First of all, there is no such thing as the "Bush Doctrine." President Bush never referred to any of his policies as such. That was a media term, there have been about 3 or 4 of those and the one Gibson, who was very condescending throughout the entire interview, referred to is not even the most recent. He could have asked anyone in the White House or the State Department to describe the "Bush Doctrine" and 99% of them would not have known what he was talking about. That question was a "gotcha" question, and "gotcha" questions are a good example of dishonest journalism because they are not designed to inform, but to embarrass. It was just another example of how the media was in the tank with Obama.
Your team won. What's the point in continuing to pound the opposition? I would imagine that in a head to head debate, Palin would whip your liberal ass.
She never became rattled. She was merely a bit confused over a question that had no real answer. "Gotcha journalism" is not journalism and it is not designed to be handled, i.e. responded to effectively. The whole purpose of gotcha journalism is to avoid an effective answer.
I see "Doonesbury" is hitting Palin pretty hard. Are Dems that insecure that they have to go after now "in case" she decides to run in 2012?

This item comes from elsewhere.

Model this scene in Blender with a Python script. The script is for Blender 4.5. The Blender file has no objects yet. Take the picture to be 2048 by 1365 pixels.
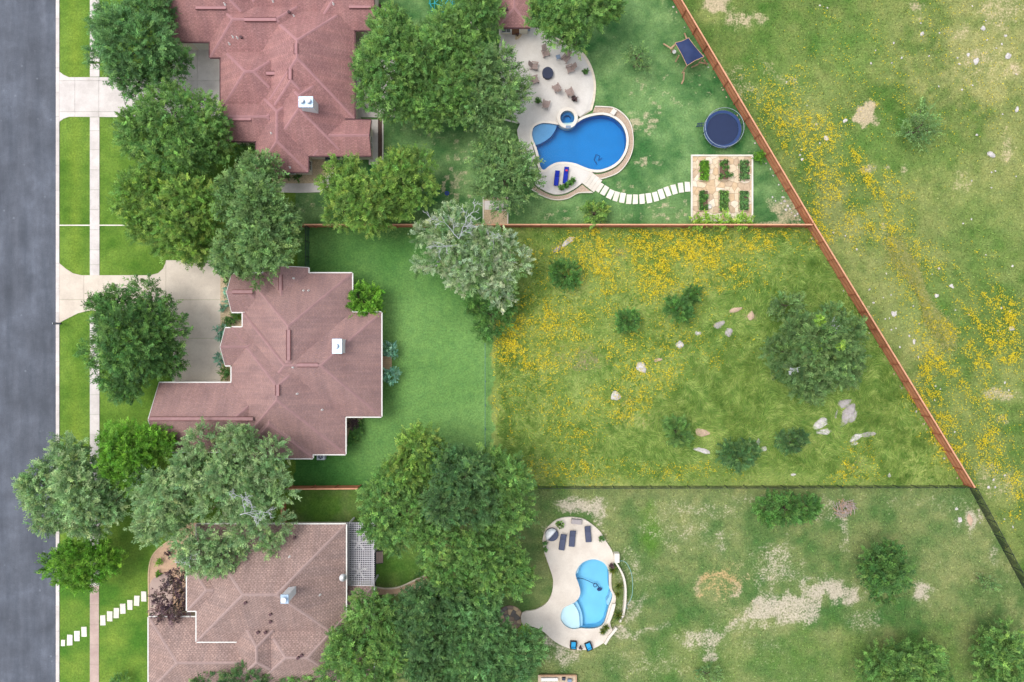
import bpy, bmesh, math, random
import numpy as np
from mathutils import Vector, Matrix
from mathutils.geometry import tessellate_polygon

# ------------------------------------------------------------------ camera, sky, sun, exposure
scene = bpy.context.scene
COL = scene.collection
H = 82.0                       # flying height of the drone (m)
S = H * 36.0 / 24.0 / 2048.0   # metres of ground per photo pixel

cam_d = bpy.data.cameras.new('camera'); cam = bpy.data.objects.new('camera', cam_d); COL.objects.link(cam)
cam.location = (0, 0, H); cam.rotation_euler = (0, 0, 0)
cam_d.lens = 24; cam_d.sensor_width = 36; cam_d.clip_start = 0.5; cam_d.clip_end = 3000
scene.camera = cam

SUN_EL, SUN_AZ = math.radians(66), math.radians(285)     # azimuth clockwise from +Y (north): a soft westerly sun
world = bpy.data.worlds.new('World'); scene.world = world; world.use_nodes = True
wn = world.node_tree; bg = wn.nodes['Background']
sky = wn.nodes.new('ShaderNodeTexSky'); sky.sky_type = 'NISHITA'; sky.sun_disc = False
sky.sun_elevation = SUN_EL; sky.sun_rotation = SUN_AZ; sky.air_density = 1.0; sky.dust_density = 3.0; sky.ozone_density = 1.0
hs = wn.nodes.new('ShaderNodeHueSaturation'); hs.inputs['Saturation'].default_value = 0.35
wn.links.new(sky.outputs[0], hs.inputs['Color']); wn.links.new(hs.outputs[0], bg.inputs['Color'])
bg.inputs['Strength'].default_value = 0.15
sun_d = bpy.data.lights.new('sun', 'SUN'); sun_d.energy = 0.6; sun_d.angle = math.radians(26); sun_d.color = (1.0, 0.96, 0.9)
sun = bpy.data.objects.new('sun', sun_d); COL.objects.link(sun)
sd = Vector((math.sin(SUN_AZ) * math.cos(SUN_EL), math.cos(SUN_AZ) * math.cos(SUN_EL), math.sin(SUN_EL)))
sun.rotation_euler = sd.to_track_quat('Z', 'Y').to_euler(); sun.location = (-60, 20, 90)
vs = scene.view_settings; vs.view_transform = 'Standard'; vs.look = 'None'; vs.gamma = 1.0; vs.exposure = 1.06
vs.use_curve_mapping = False
scene.cycles.max_bounces = 6; scene.cycles.transparent_max_bounces = 12

# ------------------------------------------------------------------ helpers
rnd = random.Random(7)
EXPO = 1.35
def lin(v):
    v /= 255.0
    return v / 12.92 if v <= 0.04045 else ((v + 0.055) / 1.055) ** 2.4
def c(r, g, b, m=1.0):          # display colour of an open flat surface -> its albedo
    return tuple(min(0.88, lin(x) / EXPO * m) for x in (r, g, b)) + (1.0,)

def U(px, py, z=0.0):           # survey grid (photo pixel) -> metres, for a point at height z
    k = (H - z) / H
    return ((px - 1024.0) * S * k, (682.5 - py) * S * k)
def V3(px, py, z=0.0):
    x, y = U(px, py, z); return (x, y, z)
def UL(pts, z=0.0): return [U(p[0], p[1], z) for p in pts]

def tag(o, label=None, cat=None, group=None, kind=None):
    if label: o['label'] = label
    if cat: o['category'] = cat
    if group: o['group'] = group
    if kind: o['kind'] = kind
    return o
def empty(name, loc, rz=0.0, label=None, cat=None, group=None):
    o = bpy.data.objects.new(name, None); COL.objects.link(o)
    o.empty_display_size = 0.3
    o.location = loc; o.rotation_euler = (0, 0, rz)
    return tag(o, label, cat, group)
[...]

Sorry, Bud. Of course there s a Bush doctrine. Just Google it and bring up thousands of references. It has been around for some time, it's widely know and widely interpreted to be: the controversial policy of preventive war, which held that the United States should depose foreign regimes that represented a potential or perceived threat to the security of the United States, even if that threat was not immediate; a policy of spreading democracy around the world, especially in the Middle East, as a strategy for combating terrorism; and a willingness to pursue U.S. military interests in a unilateral way. So what? The Powell Doctrine was also a media term and so was the Monroe Doctrine 185 years ago. Everybody understands those terms clearly, too. The policymakers never coin these terms for themselves. They are applied popularly and find their way into the official vernacular. It was embarrassing all right and it killed her, as it should have. A Presidential candidate has to be smarter than that. She should have known it if she knew anything at all about recent US foreign policy. This "gotcha" business is a lame attempt to expain away her clear naivite.
And Mallard Fillmore still goes after Obama. So what else is new? Political cartoonists will lampoon politicians. Doonesbury will no doubt soon have some cynical avatar for Obama like he did for Bush and his predessesors.
It is not the media that generates foreign policy; it is the White House. As I said, there have been more than one "Bush Doctrine" promulgated by the media. If that question had been posed to the State Department, 99% would not have known the answer because there is no official Bush Doctrine. It has been used by the media to a variety of foreign policy issues: not just the one mentioned by Gibson. Failure to answer one suspect question hardly makes Palin stupid or naive. I doubt if Biden would have been able to figure out what Gibson meant by the Bush Doctrine. She has really gotten into the heads of the liberal Demos.
My team lost, I was cheering for Ron Paul. When someone throws out an opinion I disagree with, occasionally I feel obligated to participate in the conversation. And I might hold some liberal beliefs, but I probably am more conservative than liberal.